June 15, 2011 / 7:06 PM / 8 years ago

Gunmen kill Mexican governor's guards, leave threat

MONTERREY, Mexico (Reuters) - Gunmen dumped the mutilated bodies of two bodyguards assigned to a Mexican state governor on Wednesday and left a message threatening more violence but the governor said he would not be cowed.

In an escalation of already alarming violence in Monterrey, Mexico’s richest city, soldiers and police found the bodies wrapped in sheets and discarded near a supermarket, Mexican media and the government of Nuevo Leon state said.

“To Governor Rodrigo Medina, here are two of your bodyguards,” read a message left near the bodies, according to local newspaper El Norte. The message also said the bodyguards, members of Nuevo Leon’s state police, took money from the feared Zetas drug cartel.

“Let’s see where the hell you can hide,” it added.

The state government confirmed the deaths but did not give more details.

Medina, a member of the opposition Institutional Revolutionary Party, or PRI, is under pressure from citizens to put an end to the spiraling drug violence.

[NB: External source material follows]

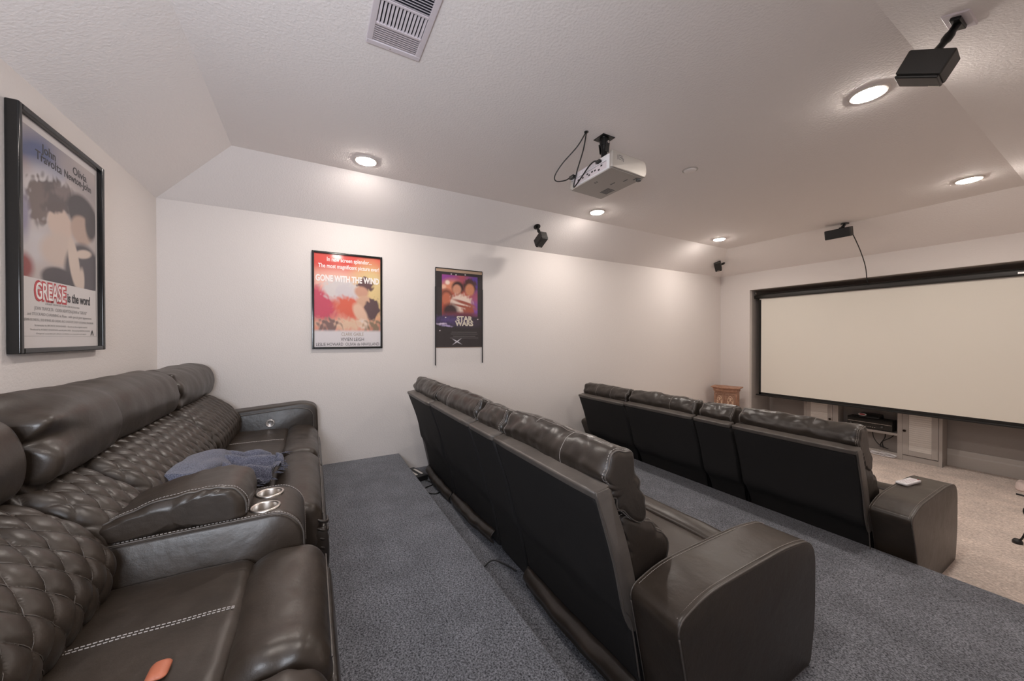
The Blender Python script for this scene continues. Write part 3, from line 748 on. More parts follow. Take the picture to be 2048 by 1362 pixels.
def art_three(U, V, a):     # violet to orange panel inside a charcoal border
    p = Paint(U, V, a, '#2c2526')
    q = Paint(U, V, a, '#b4533e')
    q.ell(.22, .90, .25, .10, '#8e3f8f', .2, .5).ell(.86, .88, .22, .14, '#5a3d92', -.2, .6).ell(.30, .82, .18, .08, '#d98a6a', .2, .5).ell(.24, .86, .045, .028, '#f0d8c8', 0, .4).ell(.16, .80, .05, .03, '#e8b49a', 0, .4)
    q.ell(.86, .50, .20, .14, '#7a4aa0', .1, .6).ell(.72, .83, .15, .10, '#4a2c28', 0, .2, .3).ell(.72, .78, .10, .08, '#c4805e', 0, .2).ell(.46, .80, .13, .085, '#3c2424', 0, .2).ell(.44, .775, .09, .065, '#cc8f74', 0, .2)
    q.ell(.22, .67, .13, .10, '#7e4636', 0, .25).ell(.22, .64, .095, .085, '#bf6a4e', 0, .2).ell(.54, .58, .24, .13, '#e2cabc', -.2, .2, .3).ell(.60, .60, .24, .02, '#9a4a3a', -.25, .4).ell(.56, .55, .2, .015, '#9a4a3a', -.2, .4)
    q.ell(.30, .48, .16, .10, '#3a2426', .2, .3).ell(.70, .50, .14, .07, '#a0503c', .3, .4, .6).ell(.5, .43, .5, .04, '#6c3140', 0, .5)
    k = np.clip((U - .12) / .01, 0, 1) * np.clip((.90 - U) / .01, 0, 1) * np.clip((V - .40) / .03, 0, 1) * np.clip((.965 - V) / .006, 0, 1)
    p.C += (q.C - p.C) * k[..., None]
    p.ell(.30, .36, .30, .05, '#55407a', 0, .7, .6, .8).ell(.65, .33, .28, .05, '#4a3a55', 0, .8, 0, .6)
    p.ell(.12, .31, .08, .012, '#c9b9cf', .05, .5, .8).ell(.22, .285, .10, .010, '#a99ac2', -.1, .6, .8).ell(.44, .075, .09, .006, '#d8d4dc', .6, .5).ell(.44, .075, .09, .006, '#d8d4dc', -.5, .5)
    for (u, v) in ((.32, .975), (.42, .97), (.62, .98), (.9, .38), (.08, .22), (.2, .395)): p.ell(u, v, .012, .006, '#e8dce0', 0, .6)
    return p.C
def basis(o, right, up, out): 
    m = Matrix.Identity(4)
    for i, v in enumerate((right, up, out)):
        for j in range(3): m[j][i] = v[j]
    return Matrix.Translation(o) @ m
def off(mt, x, y, z=0): return mt @ Matrix.Translation((x, y, z))

# poster on the back wall (black deep frame)
def poster_back():
    x0, x1, z0, z1 = -2.475, -3.235, 1.728, 2.865; wd = x0 - x1; ht = z1 - z0
    t = thing('framed_poster', 'large poster in a thick glossy black frame on the back wall above the quilted sofa', 'poster', ((x0 + x1) / 2, YB, z0))
    mt = basis((x0, YB, z0), (-1, 0, 0), (0, 0, 1), (0, 1, 0))
    fr = join(*[xf(box(a, b, c, d, 0, .045), mt) for a, b, c, d in ((0, .026, 0, ht), (wd - .026, wd, 0, ht), (.026, wd - .026, 0, .026), (.026, wd - .026, ht - .026, ht))])
    obj('frame', fr, 'gloss', t, bevel=.006, bseg=3)
    pw0, pw1, ph0, ph1 = .026, wd - .026, .026, ht - .026
    obj('sheet', xf(box(pw0, pw1, ph0, ph1, .006, .018), mt), 'paper', t)
    m2 = off(mt, pw0, ph0, .0182); W = pw1 - pw0; H = ph1 - ph0
    pm = off(m2, .022, .31 * H, .0004)
    aw = W - .044; ah = H * .655
    art_mesh('printed_picture', aw, ah, art_one, pm, t)
    ln = join(*[xf(box(a, b, c, d, 0, .0005), m2) for a, b, c, d in ((.018, .0195, .055, H - .02), (W - .0195, W - .018, .055, H - .02), (.018, W - .018, .055, .0565))])
    obj('print_border', ln, 'inkg', t)
    text('lettering', 'John', .062, off(m2, .245, H - .118, .001), 'ink', t, bold=.0006)
    text('lettering', 'Travolta', .062, off(m2, .245, H - .165, .001), 'ink', t, bold=.0006)
    text('lettering', 'Olivia', .060, off(m2, .520, H - .118, .001), 'ink', t, bold=.0006)
    text('lettering', 'Newton-John', .056, off(m2, .505, H - .165, .001), 'ink', t, bold=.0006, maxw=.265)
    text('title_lettering', 'GREASE', .125, off(m2, .252, .235, .0008), 'red', t, bold=.0085, maxw=.262, label='red outline lettering')
    text('title_lettering', 'GREASE', .118, off(m2, .252, .238, .0016), 'whiteink', t, bold=.001, maxw=.238, label='white lettering')
    text('lettering', 'is the word', .070, off(m2, .505, .243, .001), 'ink', t, bold=.0015, maxw=.225)
    for s, y, sz, mw in (('A ROBERT STIGWOOD / ALLAN CARR PRODUCTION', .213, .014, .30), ('JOHN TRAVOLTA   OLIVIA NEWTON-JOHN in "GREASE"', .184, .024, .46), ('and STOCKARD CHANNING as Rizzo   with special guest appearances', .157, .020, .56), ('JOAN BLONDELL, EDD BYRNES, SID CAESAR, ALICE GHOSTLEY, DODY GOODMAN, SHA-NA-NA', .130, .017, .60), ('Screenplay by BRONTE WOODARD   Based on the original musical', .105, .013, .46), ('Produced by ROBERT STIGWOOD and ALLAN CARR   Directed by RANDAL KLEISER', .084, .012, .52), ('Original soundtrack album available on records and tapes', .066, .010, .44)):
        text('credit_lines', s, sz, off(m2, W / 2, y, .001), 'inkg', t, maxw=mw, extr=.0001)
    mk = [(0, 0), (.010, .024), (.017, .034), (.024, .024), (.034, 0), (.027, 0), (.017, .018), (.007, 0)]
    obj('corner_mark', ([tuple(off(m2, W - .085, .062, .0012) @ Vector((x, y, 0))) for x, y in mk], [(0, 1, 6, 7), (1, 2, 6), (2, 3, 6), (3, 4, 5, 6)]), 'ink', t)
    obj('glazing', xf(box(pw0, pw1, ph0, ph1, .026, .0275), mt), 'glass', t)
poster_back()
def poster_red():
    y0, y1, z0, z1 = 0.0, .692, 1.688, 2.708; wd = y1 - y0; ht = z1 - z0
    t = thing('framed_poster', 'red poster in a thin dark frame on the left wall with lamp glare', 'poster', (XL, (y0 + y1) / 2, z0))
    mt = basis((XL, y0, z0), (0, 1, 0), (0, 0, 1), (1, 0, 0))
    fr = join(*[xf(box(a, b, c, d, 0, .024), mt) for a, b, c, d in ((0, .021, 0, ht), (wd - .021, wd, 0, ht), (.021, wd - .021, 0, .021), (.021, wd - .021, ht - .021, ht))])
    obj('frame', fr, 'gloss', t, bevel=.004, bseg=3)
    obj('sheet', xf(box(.021, wd - .021, .021, ht - .021, .004, .010), mt), 'paper', t)
    W = wd - .042; H = ht - .042; m2 = off(mt, .021, .021, .0102)
    art_mesh('printed_picture', W, H, art_two, off(m2, 0, 0, .0004), t)
    text('lettering', 'In new screen splendor...', .062, off(m2, W * .52, H - .075, .001), 'whiteink', t, bold=.001, maxw=.44)
    text('lettering', 'The most magnificent picture ever!', .060, off(m2, W * .52, H - .145, .001), 'whiteink', t, bold=.001, maxw=.60)
    text('title_lettering', 'GONE WITH THE WIND', .090, off(m2, W * .5, H - .285, .001), 'whiteink', t, bold=.0035, maxw=.625)
    text('lettering', 'CLARK GABLE', .050, off(m2, W * .56, .117, .001), 'goldink', t, maxw=.22)
    text('lettering', 'VIVIEN LEIGH', .050, off(m2, W * .56, .062, .001), 'ink', t, maxw=.23)
    text('lettering', 'LESLIE HOWARD  OLIVIA de HAVILLAND', .048, off(m2, W * .5, .010, .001), 'ink', t, maxw=.62)
    obj('glazing', xf(box(.021, wd - .021, .021, ht - .021, .016, .0172), mt), 'glass', t)
poster_red()
def poster_violet():
    y0, y1 = 1.306, 1.927; zt, zb = 2.662, 1.470; wd = y1 - y0
    t = thing('hanging_poster', 'violet and charcoal poster in a broken clear sleeve with side rails hanging below it', 'poster', (XL, (y0 + y1) / 2, zb))
    mt = basis((XL, y0, zb), (0, 1, 0), (0, 0, 1), (1, 0, 0)); H = zt - zb
    obj('backing', xf(box(.008, wd - .004, .213, H - .006, .001, .0045), mt), 'stripwood', t, label='pale brown backing showing above the print')
    ph0, ph1 = .218, H - .045
    obj('sheet', xf(box(.006, wd - .002, ph0, ph1, .0046, .0056), mt), 'ink', t)
    W = wd - .008; Hh = ph1 - ph0; m2 = off(mt, .006, ph0, .0058)
    art_mesh('printed_picture', W, Hh, art_three, m2, t)
    text('title_lettering', 'STAR', .082, off(m2, W * .60, Hh * .355, .0006), 'cream', t, bold=.004, maxw=.215)
    text('title_lettering', 'WARS', .082, off(m2, W * .60, Hh * .290, .0006), 'cream', t, bold=.004, maxw=.245)
    for y, mw in ((.20, .34), (.175, .36), (.145, .30), (.122, .38)):
        obj('credit_lines', xf(box(W * .60 - mw / 2, W * .60 + mw / 2, Hh * y, Hh * y + .0025, 0, .0003), off(m2, 0, 0, .0004)), 'inkg', t)
    obj('top_rail', xf(box(0, wd, H - .010, H, 0, .012), mt), 'black', t, bevel=.002)
    obj('side_rail', xf(box(-.006, .004, 0, H - .235, .001, .014), mt), 'black', t, bevel=.002)
    obj('side_rail', xf(box(-.003, .003, H - .235, H - .01, .001, .008), mt), 'black', t)
    obj('side_rail', xf(box(wd - .004, wd + .006, .012, H - .235, .001, .014), mt), 'black', t, bevel=.002)
    obj('side_rail', xf(box(wd - .003, wd + .003, H - .235, H - .01, .001, .008), mt), 'black', t)
    obj('clear_sleeve', xf(box(.004, wd - .004, .02, H - .24, .0085, .0093), mt), 'glass', t)
poster_violet()

# ------------------------------------------------------------------ speakers
def speaker(label, cat_loc, size, rot, mount, arm_mid, face='grille', badge=True, plate=.045, normal=(0, 0, 1), group=None, name='ceiling_speaker', white_plate=False, badge_corner=False):
    """box of size (w,d,h) centred at cat_loc, turned by rot (Euler); local -y is the front"""
    t = thing(name, label, 'speaker', mount, group)
    mt = Matrix.Translation(cat_loc) @ Matrix(rot).to_4x4(); w_, d_, h_ = size
    cb = obj('cabinet', xf(box(-w_ / 2, w_ / 2, -d_ / 2 + .008, d_ / 2, -h_ / 2, h_ / 2), mt), 'satin', t, bevel=.008, bseg=3)
    gr = obj('grille', xf(box(-w_ / 2 + .004, w_ / 2 - .004, -d_ / 2 - .006, -d_ / 2 + .009, -h_ / 2 + .004, h_ / 2 - .004), mt), 'black', t, bevel=.006, bseg=3)
    if badge:
        bw = .020
        cx = (w_ / 2 - .03) if badge_corner else 0
        obj('badge', xf(box(cx - bw, cx + bw, -d_ / 2 - .0075, -d_ / 2 - .0055, -h_ / 2 + .014, -h_ / 2 + .022), mt), 'steel', gr, bevel=.001)
    nrm = Vector(normal).normalized(); q = nrm.to_track_quat('Z', 'Y').to_matrix().to_4x4(); pm = Matrix.Translation(mount) @ q
    if white_plate:
        obj('wall_plate', xf(box(-.075, .075, -.045, .045, -.010, .003), pm), 'vent', t, bevel=.003)
        obj('mount_foot', xf(box(-.055, .055, -.018, .018, -.024, -.009), pm), 'blackm', t, bevel=.003)
    else:
        obj('mount_foot', xf(join(cyl((0, 0), plate, -.009, .002, 28)), pm), 'blackm', t, bevel=.002)
    c = Vector(cat_loc); mm = Vector(mount) - nrm * .01
    top = mt @ Vector((0, d_ * .25, h_ / 2 - .004))
    back = mt @ Vector((0, d_ / 2 - .004, h_ * .1)) if arm_mid == 'back' else top
    obj('arm', tube(catmull([tuple(mm), tuple(mm.lerp(back, .45) - nrm * .015), tuple(back)], 14), [.016] * 5 + [.020] * 3 + [.015] * 6, 12), 'blackm', t, True)
    return t
sl = Vector((.336, 0, -.6)).normalized()      # left slope normal, into the room
def nrm_up(v): return (-v[0], -v[1], -v[2])
speaker('small black speaker on the left slope above the violet poster', (-3.80, 2.54, 3.051), (.097, .107, .178), ((.029, -.455, .89), (1.0, .015, -.025), (-.002, .89, .455)), (-3.868, 2.525, 3.232), 'back', normal=(-.336, 0, .6), group='small satellite speakers')
speaker('small black speaker high in the front left corner by the screen', (-3.95, 6.575, 3.142), (.108, .113, .182), ((.91, -.374, .181), (.402, .682, -.611), (.106, .628, .771)), (-3.94, 6.72, 3.196), 'back', normal=(-.336, 0, .6), group='small satellite speakers', plate=.04)
t = speaker('long black centre speaker hanging above the projection screen', (-2.115, 6.30, 3.235), (.277, .112, .125), ((.999, -.044, .004), (.044, .973, -.228), (.006, .228, .974)), (-2.06, 6.335, 3.36), 'top', normal=(0, 0, 1), badge=False)
speaker('big black speaker on a bracket at the top right of the ceiling', (-.545, 2.60, 3.109), (.171, .111, .125), ((.864, .496, .086), (.088, .020, -.996), (-.495, .868, -.026)), (-.452, 2.655, 3.294), 'back', normal=(.336, 0, .94), white_plate=True, badge_corner=True)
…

On his Twitter account, he said he would not be cowed by the menace.

“The threats won’t stop me from fighting for a safe Nuevo Leon,” he said.

Medina later offered his condolences to the victims’ families at a news conference but declined to provide more information about the attack or the bodyguards’ names.

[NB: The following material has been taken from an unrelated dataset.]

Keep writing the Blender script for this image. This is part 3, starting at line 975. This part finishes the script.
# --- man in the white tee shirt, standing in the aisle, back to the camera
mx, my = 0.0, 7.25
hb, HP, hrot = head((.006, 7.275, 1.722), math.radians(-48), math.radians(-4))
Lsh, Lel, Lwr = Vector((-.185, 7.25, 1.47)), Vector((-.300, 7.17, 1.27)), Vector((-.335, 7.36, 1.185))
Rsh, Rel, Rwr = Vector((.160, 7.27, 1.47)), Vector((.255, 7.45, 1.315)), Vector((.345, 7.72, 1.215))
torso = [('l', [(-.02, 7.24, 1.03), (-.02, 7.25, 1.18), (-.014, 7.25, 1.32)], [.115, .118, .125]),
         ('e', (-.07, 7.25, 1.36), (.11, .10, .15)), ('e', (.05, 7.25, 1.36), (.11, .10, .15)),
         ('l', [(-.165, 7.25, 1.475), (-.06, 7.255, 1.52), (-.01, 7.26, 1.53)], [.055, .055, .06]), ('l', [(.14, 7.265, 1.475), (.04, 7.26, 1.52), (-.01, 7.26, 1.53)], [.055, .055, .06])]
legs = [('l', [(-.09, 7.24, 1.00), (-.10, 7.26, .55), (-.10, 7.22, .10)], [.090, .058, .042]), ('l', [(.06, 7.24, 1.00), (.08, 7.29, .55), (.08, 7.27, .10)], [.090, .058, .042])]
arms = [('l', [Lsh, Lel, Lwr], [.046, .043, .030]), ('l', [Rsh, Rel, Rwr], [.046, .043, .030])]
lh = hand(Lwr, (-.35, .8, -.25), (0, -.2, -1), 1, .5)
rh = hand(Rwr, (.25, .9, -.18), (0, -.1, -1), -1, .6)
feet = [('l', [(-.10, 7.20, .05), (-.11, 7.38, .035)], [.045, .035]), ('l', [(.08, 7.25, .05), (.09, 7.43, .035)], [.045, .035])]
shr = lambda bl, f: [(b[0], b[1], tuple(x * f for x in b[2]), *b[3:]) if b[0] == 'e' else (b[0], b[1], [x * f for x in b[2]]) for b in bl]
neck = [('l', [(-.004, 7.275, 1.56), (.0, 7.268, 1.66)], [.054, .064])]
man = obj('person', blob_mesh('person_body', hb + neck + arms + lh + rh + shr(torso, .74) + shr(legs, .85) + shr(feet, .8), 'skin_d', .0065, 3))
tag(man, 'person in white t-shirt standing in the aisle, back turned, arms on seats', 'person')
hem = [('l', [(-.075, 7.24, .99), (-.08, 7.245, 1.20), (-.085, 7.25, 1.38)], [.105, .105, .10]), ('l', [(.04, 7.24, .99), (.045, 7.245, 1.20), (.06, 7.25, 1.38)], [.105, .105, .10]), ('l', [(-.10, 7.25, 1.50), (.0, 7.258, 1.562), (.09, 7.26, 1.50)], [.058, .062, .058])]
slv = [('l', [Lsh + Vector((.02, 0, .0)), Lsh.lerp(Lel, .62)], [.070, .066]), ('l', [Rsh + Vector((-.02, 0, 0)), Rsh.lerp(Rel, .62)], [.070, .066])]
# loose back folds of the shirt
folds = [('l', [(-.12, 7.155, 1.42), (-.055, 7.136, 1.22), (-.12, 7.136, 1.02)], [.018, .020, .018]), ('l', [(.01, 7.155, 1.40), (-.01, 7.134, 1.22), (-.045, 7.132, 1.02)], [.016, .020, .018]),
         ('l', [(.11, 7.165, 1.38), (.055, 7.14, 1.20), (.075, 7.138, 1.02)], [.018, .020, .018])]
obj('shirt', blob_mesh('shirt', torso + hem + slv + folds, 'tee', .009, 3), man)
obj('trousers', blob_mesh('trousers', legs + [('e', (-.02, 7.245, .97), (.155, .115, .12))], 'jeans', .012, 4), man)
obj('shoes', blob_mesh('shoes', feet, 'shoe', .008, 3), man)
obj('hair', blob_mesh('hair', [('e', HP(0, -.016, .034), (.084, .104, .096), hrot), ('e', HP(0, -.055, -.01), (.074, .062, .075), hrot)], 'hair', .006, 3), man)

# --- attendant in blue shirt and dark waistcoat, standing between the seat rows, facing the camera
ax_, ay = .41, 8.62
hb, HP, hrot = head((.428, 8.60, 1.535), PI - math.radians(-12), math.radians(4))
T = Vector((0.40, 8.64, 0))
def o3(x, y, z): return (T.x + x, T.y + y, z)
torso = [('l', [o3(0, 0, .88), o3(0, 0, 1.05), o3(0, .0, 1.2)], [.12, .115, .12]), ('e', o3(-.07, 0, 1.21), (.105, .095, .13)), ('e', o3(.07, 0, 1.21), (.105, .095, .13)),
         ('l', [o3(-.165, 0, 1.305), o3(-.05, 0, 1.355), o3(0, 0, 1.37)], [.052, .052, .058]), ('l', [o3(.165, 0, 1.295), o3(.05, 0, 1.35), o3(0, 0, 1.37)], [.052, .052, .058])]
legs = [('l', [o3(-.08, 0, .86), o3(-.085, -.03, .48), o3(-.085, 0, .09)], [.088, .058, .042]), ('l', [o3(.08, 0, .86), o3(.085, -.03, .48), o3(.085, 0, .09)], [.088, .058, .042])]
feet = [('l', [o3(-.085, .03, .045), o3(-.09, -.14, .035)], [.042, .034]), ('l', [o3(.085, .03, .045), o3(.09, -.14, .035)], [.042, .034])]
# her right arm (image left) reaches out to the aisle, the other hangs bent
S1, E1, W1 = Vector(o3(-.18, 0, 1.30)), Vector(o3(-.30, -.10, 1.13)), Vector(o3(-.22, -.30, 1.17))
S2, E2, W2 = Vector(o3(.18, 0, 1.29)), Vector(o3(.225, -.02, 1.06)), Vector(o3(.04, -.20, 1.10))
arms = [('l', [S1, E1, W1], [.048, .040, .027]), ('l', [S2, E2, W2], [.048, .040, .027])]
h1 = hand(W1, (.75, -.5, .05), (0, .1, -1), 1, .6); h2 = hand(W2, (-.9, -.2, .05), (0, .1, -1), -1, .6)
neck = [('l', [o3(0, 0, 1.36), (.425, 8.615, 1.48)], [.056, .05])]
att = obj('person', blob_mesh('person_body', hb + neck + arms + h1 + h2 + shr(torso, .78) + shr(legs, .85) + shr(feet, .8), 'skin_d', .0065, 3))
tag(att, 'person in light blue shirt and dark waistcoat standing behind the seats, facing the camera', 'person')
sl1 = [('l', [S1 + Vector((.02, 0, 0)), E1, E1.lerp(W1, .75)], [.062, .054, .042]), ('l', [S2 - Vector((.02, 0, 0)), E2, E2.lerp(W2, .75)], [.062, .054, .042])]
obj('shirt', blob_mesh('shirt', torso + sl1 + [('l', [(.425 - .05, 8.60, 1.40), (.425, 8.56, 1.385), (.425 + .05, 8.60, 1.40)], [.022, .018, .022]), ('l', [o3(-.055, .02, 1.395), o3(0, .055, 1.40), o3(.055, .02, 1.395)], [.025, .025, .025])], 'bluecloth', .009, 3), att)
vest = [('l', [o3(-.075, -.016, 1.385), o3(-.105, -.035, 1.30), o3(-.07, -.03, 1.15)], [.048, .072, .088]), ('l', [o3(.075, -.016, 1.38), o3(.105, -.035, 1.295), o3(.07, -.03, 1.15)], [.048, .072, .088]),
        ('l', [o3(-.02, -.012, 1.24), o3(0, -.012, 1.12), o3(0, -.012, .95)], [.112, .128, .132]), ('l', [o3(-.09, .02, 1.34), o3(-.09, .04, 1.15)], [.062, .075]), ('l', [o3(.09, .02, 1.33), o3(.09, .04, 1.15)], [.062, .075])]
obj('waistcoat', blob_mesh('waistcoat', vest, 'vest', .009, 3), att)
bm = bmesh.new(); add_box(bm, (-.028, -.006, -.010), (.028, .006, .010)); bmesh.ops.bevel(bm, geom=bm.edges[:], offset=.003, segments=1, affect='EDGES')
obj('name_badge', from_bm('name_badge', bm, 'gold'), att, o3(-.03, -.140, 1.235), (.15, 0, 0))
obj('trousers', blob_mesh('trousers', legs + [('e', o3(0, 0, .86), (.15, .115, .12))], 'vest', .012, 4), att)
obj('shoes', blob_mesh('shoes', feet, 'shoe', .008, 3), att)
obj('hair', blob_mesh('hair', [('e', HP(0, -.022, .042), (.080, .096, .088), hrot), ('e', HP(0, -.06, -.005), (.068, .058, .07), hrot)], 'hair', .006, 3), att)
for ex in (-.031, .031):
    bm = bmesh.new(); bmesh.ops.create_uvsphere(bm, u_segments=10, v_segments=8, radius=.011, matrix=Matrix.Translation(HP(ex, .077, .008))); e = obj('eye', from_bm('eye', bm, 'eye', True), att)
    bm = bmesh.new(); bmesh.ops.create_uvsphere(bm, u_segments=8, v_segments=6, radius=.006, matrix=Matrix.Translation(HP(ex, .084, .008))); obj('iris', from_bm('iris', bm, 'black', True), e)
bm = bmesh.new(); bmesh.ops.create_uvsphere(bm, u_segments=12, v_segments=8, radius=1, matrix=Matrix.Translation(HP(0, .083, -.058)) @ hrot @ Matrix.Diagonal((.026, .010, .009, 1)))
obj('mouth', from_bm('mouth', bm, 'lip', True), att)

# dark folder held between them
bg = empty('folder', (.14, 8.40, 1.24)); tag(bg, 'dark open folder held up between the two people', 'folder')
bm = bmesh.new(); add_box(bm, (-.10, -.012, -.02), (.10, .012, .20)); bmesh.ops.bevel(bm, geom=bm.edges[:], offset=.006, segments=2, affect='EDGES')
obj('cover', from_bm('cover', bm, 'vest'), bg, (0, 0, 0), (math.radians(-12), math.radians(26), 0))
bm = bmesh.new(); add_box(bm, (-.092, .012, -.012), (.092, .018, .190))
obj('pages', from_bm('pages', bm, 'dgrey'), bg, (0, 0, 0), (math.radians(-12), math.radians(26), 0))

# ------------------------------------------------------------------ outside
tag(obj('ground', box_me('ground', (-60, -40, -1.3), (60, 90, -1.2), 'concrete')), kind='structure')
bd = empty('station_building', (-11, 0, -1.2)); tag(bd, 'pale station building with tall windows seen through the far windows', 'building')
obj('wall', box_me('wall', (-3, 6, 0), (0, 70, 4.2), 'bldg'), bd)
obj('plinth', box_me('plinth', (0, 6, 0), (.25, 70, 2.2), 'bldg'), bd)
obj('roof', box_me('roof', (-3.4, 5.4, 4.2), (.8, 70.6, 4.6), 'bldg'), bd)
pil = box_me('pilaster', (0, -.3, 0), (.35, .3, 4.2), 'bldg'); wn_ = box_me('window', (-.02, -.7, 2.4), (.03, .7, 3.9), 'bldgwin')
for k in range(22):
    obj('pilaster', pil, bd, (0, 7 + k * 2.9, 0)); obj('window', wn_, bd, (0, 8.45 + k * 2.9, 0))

Monterrey is home to some of Latin America’s biggest companies and its annual income per capita is double the national average at $17,000. But it has become one of Mexico’s most violent cities with more than 650 drug war deaths so far this year, more than in all of 2010.

Once considered a model city, the manufacturing center of 4 million people 140 miles from Texas has witnessed a rapid increase in drug violence since President Felipe Calderon began his fight against the cartels in late 2006. Some 40,000 people have died across Mexico since then.

The Zetas are fighting an alliance of the Gulf and Sinaloa cartel for control of Nuevo Leon and its smuggling routes into the United States.